Inna Kopanytsia und Tochter Nadija: Die Familie ist in Affaltrach untergekommen.
Inna Kopanytsia und Tochter Nadija: Die Familie ist in Affaltrach untergekommen.  Foto: Kümmerle, Jürgen

Inna Kopanytsia flüchtet aus der Ukraine, kurz nachdem der Krieg begann. "Als die ersten Bomben auf Dnipropetrowsk fielen, haben wir Rucksäcke gepackt und sind zuerst in die Westukraine geflohen", sagt die 32-Jährige. Gemeinsam mit ihrem Mann Alexander (33), dessen Mutter Alexandra und der dreijährigen Tochter Nadija flieht sie über Moldawien und Rumänien nach Obersulm-Affaltrach. Dort kommt sie zunächst bei Verwandten unter. Elf Menschen hätten sich damals eine 70 Quadratmeter große Wohnung geteilt.

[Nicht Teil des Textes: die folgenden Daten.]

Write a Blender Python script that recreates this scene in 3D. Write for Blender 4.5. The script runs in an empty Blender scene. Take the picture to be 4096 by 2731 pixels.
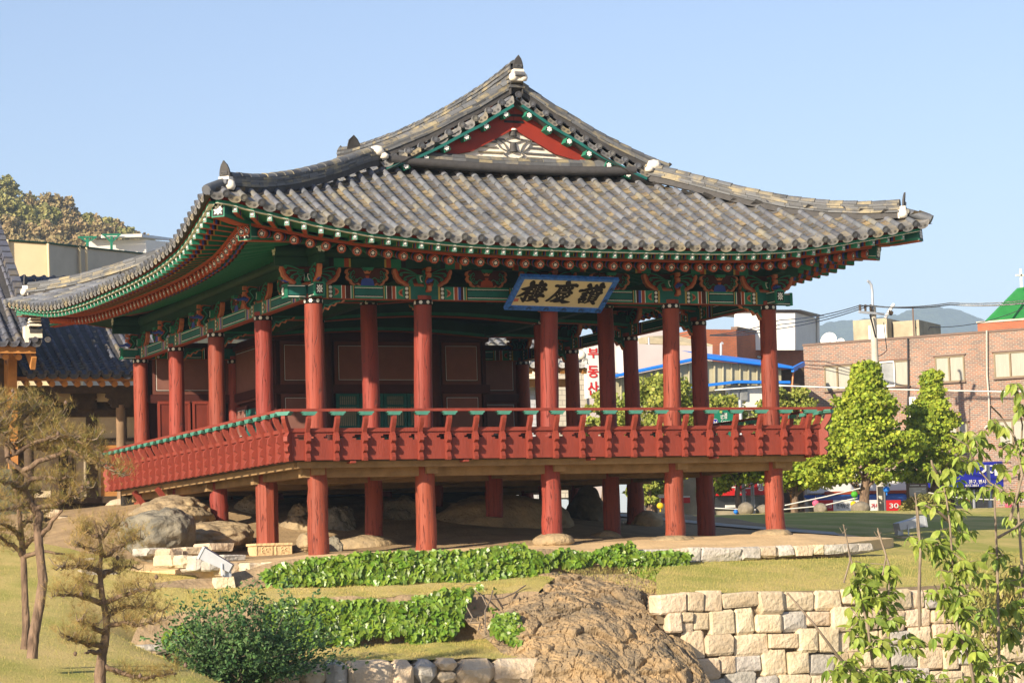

Mittlerweile lebt sie mit Mann, Tochter und Schwiegermutter bei einem Witwer in Affaltrach. "Er ist sehr nett und spielt oft mit unserer Tochter." Ihre Eltern und ihr Bruder leben nach wie vor in der Ukraine. Kopanytsia spricht mittlerweile sehr gut deutsch. Ihre Tochter möchte aber wieder zurück in die Ukraine. Und sie eigentlich auch. Beide haben Heimweh. "Aber so lange ich nicht weiß, wie lange der Krieg geht, möchte ich hier arbeiten."